● **OBJECTIVE**
Return the whole listing, keeping every character the same.
>> START DATASET SECTION
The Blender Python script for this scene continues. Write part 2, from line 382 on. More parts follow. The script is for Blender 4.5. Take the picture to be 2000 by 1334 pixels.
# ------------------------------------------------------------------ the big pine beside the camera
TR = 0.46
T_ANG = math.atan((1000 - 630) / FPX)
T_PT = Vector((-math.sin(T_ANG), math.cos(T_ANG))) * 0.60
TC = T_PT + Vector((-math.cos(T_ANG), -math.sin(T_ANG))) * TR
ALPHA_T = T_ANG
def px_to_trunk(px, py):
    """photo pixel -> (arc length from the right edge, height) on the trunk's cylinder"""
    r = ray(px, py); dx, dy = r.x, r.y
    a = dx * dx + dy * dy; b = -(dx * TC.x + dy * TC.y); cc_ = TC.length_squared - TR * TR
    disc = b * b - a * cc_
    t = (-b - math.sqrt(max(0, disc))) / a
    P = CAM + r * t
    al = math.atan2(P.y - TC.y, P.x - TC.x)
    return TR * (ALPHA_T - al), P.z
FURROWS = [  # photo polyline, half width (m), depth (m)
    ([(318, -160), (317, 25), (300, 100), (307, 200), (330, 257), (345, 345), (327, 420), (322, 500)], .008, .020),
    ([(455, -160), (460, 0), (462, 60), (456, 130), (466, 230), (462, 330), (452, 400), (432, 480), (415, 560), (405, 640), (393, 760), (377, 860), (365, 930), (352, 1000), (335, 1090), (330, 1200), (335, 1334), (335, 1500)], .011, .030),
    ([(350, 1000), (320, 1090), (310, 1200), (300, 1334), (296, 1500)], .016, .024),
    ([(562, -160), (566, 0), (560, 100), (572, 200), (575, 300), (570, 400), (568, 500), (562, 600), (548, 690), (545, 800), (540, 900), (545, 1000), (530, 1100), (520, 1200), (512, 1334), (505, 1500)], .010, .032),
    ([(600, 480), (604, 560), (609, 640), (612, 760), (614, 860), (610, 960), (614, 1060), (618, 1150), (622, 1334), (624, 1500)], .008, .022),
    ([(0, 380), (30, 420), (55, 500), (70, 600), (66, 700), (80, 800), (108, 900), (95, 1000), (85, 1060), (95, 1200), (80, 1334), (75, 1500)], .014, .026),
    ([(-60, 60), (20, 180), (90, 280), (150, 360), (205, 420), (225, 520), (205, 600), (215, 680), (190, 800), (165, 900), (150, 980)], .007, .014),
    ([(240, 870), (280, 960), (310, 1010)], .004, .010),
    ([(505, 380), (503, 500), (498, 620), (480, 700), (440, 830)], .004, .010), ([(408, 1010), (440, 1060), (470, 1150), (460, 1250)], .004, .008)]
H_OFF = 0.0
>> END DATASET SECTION
● **RESULT FOR THIS TASK**
The Blender Python script for this scene continues. Write part 2, from line 382 on. More parts follow. The script is for Blender 4.5. Take the picture to be 2000 by 1334 pixels.
# ------------------------------------------------------------------ the big pine beside the camera
TR = 0.46
T_ANG = math.atan((1000 - 630) / FPX)
T_PT = Vector((-math.sin(T_ANG), math.cos(T_ANG))) * 0.60
TC = T_PT + Vector((-math.cos(T_ANG), -math.sin(T_ANG))) * TR
ALPHA_T = T_ANG
def px_to_trunk(px, py):
    """photo pixel -> (arc length from the right edge, height) on the trunk's cylinder"""
    r = ray(px, py); dx, dy = r.x, r.y
    a = dx * dx + dy * dy; b = -(dx * TC.x + dy * TC.y); cc_ = TC.length_squared - TR * TR
    disc = b * b - a * cc_
    t = (-b - math.sqrt(max(0, disc))) / a
    P = CAM + r * t
    al = math.atan2(P.y - TC.y, P.x - TC.x)
    return TR * (ALPHA_T - al), P.z
FURROWS = [  # photo polyline, half width (m), depth (m)
    ([(318, -160), (317, 25), (300, 100), (307, 200), (330, 257), (345, 345), (327, 420), (322, 500)], .008, .020),
    ([(455, -160), (460, 0), (462, 60), (456, 130), (466, 230), (462, 330), (452, 400), (432, 480), (415, 560), (405, 640), (393, 760), (377, 860), (365, 930), (352, 1000), (335, 1090), (330, 1200), (335, 1334), (335, 1500)], .011, .030),
    ([(350, 1000), (320, 1090), (310, 1200), (300, 1334), (296, 1500)], .016, .024),
    ([(562, -160), (566, 0), (560, 100), (572, 200), (575, 300), (570, 400), (568, 500), (562, 600), (548, 690), (545, 800), (540, 900), (545, 1000), (530, 1100), (520, 1200), (512, 1334), (505, 1500)], .010, .032),
    ([(600, 480), (604, 560), (609, 640), (612, 760), (614, 860), (610, 960), (614, 1060), (618, 1150), (622, 1334), (624, 1500)], .008, .022),
    ([(0, 380), (30, 420), (55, 500), (70, 600), (66, 700), (80, 800), (108, 900), (95, 1000), (85, 1060), (95, 1200), (80, 1334), (75, 1500)], .014, .026),
    ([(-60, 60), (20, 180), (90, 280), (150, 360), (205, 420), (225, 520), (205, 600), (215, 680), (190, 800), (165, 900), (150, 980)], .007, .014),
    ([(240, 870), (280, 960), (310, 1010)], .004, .010),
    ([(505, 380), (503, 500), (498, 620), (480, 700), (440, 830)], .004, .010), ([(408, 1010), (440, 1060), (470, 1150), (460, 1250)], .004, .008)]
H_OFF = 0.0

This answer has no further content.